Conti, Molex, Perrin même combat

On pourra taxer le film de manichéisme, vilipender sa vision anti-actionnaires, pointer un réalisateur militant, chantre d’un cinéma de combat. Oui, peut-être. Et alors ? N’est-ce pas le projet ? Ne s’agit-il pas de vivre de l’intérieur, durant deux heures, la lutte extrême, la tension insoutenable que vivent des hommes et des femmes broyés par la machine à détruire les emplois, baladés par l’État et tous ceux qu’ils appellent à l’aide ? Le film traite sur le vif un combat pour l’emploi et la dignité, et donne davantage à voir et à comprendre que les reportages télé qui ne font que 2 minutes. Qui se souvient de l’issue du combat des Conti ? Qui se souvient des Molex ? De toutes ces usines fermées ici et ailleurs ? Désormais, pour eux, on se souviendra de Perrin. Stéphane Brizé, Vincent Lindon et tous les autres signent un coup magistral avec «En Guerre», dont on peut tous être fiers.
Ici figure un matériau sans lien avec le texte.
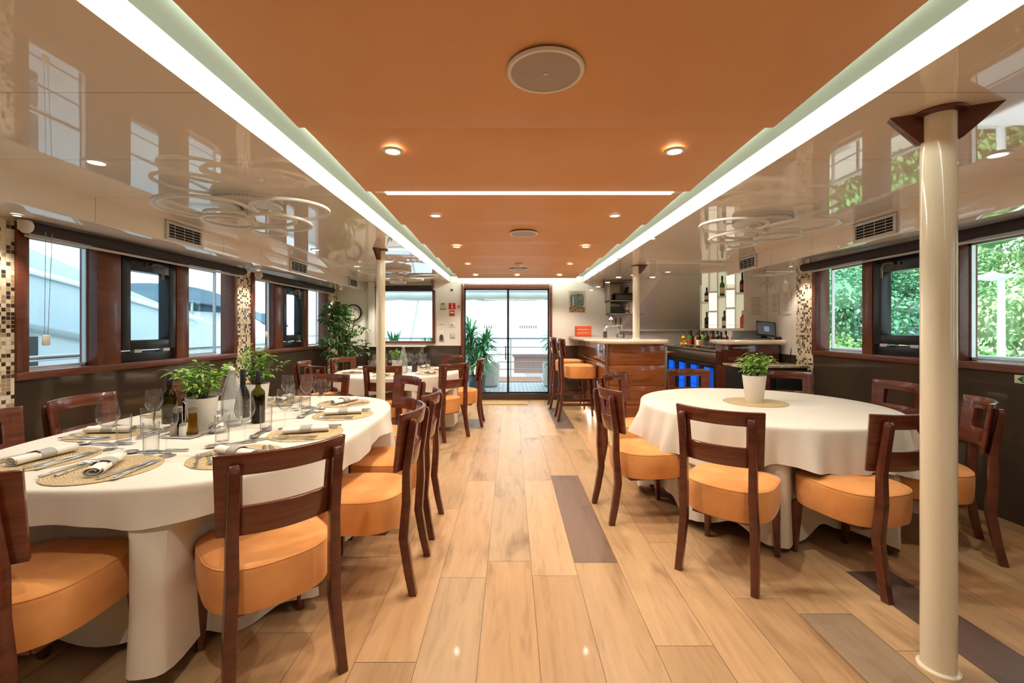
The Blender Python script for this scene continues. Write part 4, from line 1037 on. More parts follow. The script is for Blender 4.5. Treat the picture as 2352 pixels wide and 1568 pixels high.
g = G(); g.lathe([(.001, 0), (.032, 0), (.045, .018), (.048, .028), (.046, .03)], 28, cap=False); obj('bowl', g, chrome, t)
g = G(); g.lathe([(.047, .03), (.044, .045), (.028, .060), (.008, .066), (.006, .074), (.010, .082), (.001, .086)], 28, cap=False); obj('lid', g, chrome, t)
bottle('wine_bottle', 'dark wine bottle on the far laid table', (-1.28, 5.86, TZ), .30, .038, glassd, blackp)
carafe('fluted clear swing-top bottle on the far laid table', (-1.40, 5.74, TZ))
# ================================================================== the bar
t = thing('bar_counter', 'glossy reddish wood bar counter with thick rounded marble top', 'bar counter', (0, 0, 0))
body = [(1.23, 8.06), (1.23, 5.76), (1.31, 5.68), (1.99, 5.68), (1.99, 6.12), (1.66, 6.12), (1.66, 8.06)]
g = G()
for z0, z1 in ((.10, .33), (.335, .58), (.585, .845), (.85, 1.12)): g.prism(body, z0, z1)
obj('body_panelling', g, barwood, t, bevel=.005)
g = G(); g.prism([(1.30, 8.06), (1.30, 5.80), (1.36, 5.75), (1.93, 5.75), (1.93, 6.06), (1.66, 6.06), (1.66, 8.06)], 0, .10); obj('plinth', g, stone, t)
top = [(1.06, 8.10), (1.08, 6.05), (1.10, 5.78), (1.16, 5.64), (1.28, 5.58), (1.99, 5.58), (2.035, 5.62), (2.035, 6.17), (1.72, 6.17), (1.72, 8.10)]
g = G(); g.prism(top, 1.12, 1.18); obj('marble_top', g, marble, t, bevel=.026, seg=5)
g = G(); g.tube([(1.252, 5.705, .12), (1.252, 5.705, 1.12)], .010, 8); obj('corner_trim', g, steel, t)
g = G(); g.box(1.99, 2.03, 5.70, 6.1, .0, 1.08); obj('end_panel', g, steel, t, bevel=.003)
g = G(); g.tube([(1.20, 5.75, .86), (1.20, 8.0, .86)], .012, 8)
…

Avec ses accents de vérité, il mérite au minimum la palme du grand public.


Le texte qui est ici joué, il vient des tripes

Le film «En Guerre» aurait tout autant pu être tourné en Lorraine, en Normandie, au Creusot… et dans toutes ces régions de France qui ont été dévastées par les fermetures d’usines ces trente dernières années.

Le tournage s’est effectué en Lot-et-Garonne, département qui a lui aussi payé cher la crise, qui a sacrifié bien des emplois, comme à Fumel. C’est d’ailleurs dans l’usine locale, qui a connu des heures noires, que se joue le film, du moins les images du site industriel bloqué par les ouvriers en grève. Eux, ce sont les «Perrin», ils ont été dupés par leurs patrons qui se sont gavés de profits et qui désormais veulent fermer boutique. Les 1 100 salariés vont tout faire pour sauver le site industriel, et sont menés par un leader campé par Vincent Lindon. Dans les rues d’Agen, dans les ateliers à l’usine, dans les réunions de concertation, il est entouré par des figurants qui connaissent leur rôle par cœur puisqu’ils le vivent chaque jour : l’avocat Laurent Bruneau fait dans le juridique, Patrick Ancelmetti ou Thierry Berton dans le journalisme, l’élu Bernard Barral dans le repreneur local, etc. Si le talent de Vincent Lindon est criant, accordons une mention particulière à tous ces figurants : filmés caméra sur l’épaule, ils sont «dans leur jus». Le texte qu’ils jouent, pas besoin de l’apprendre : il vient des tripes.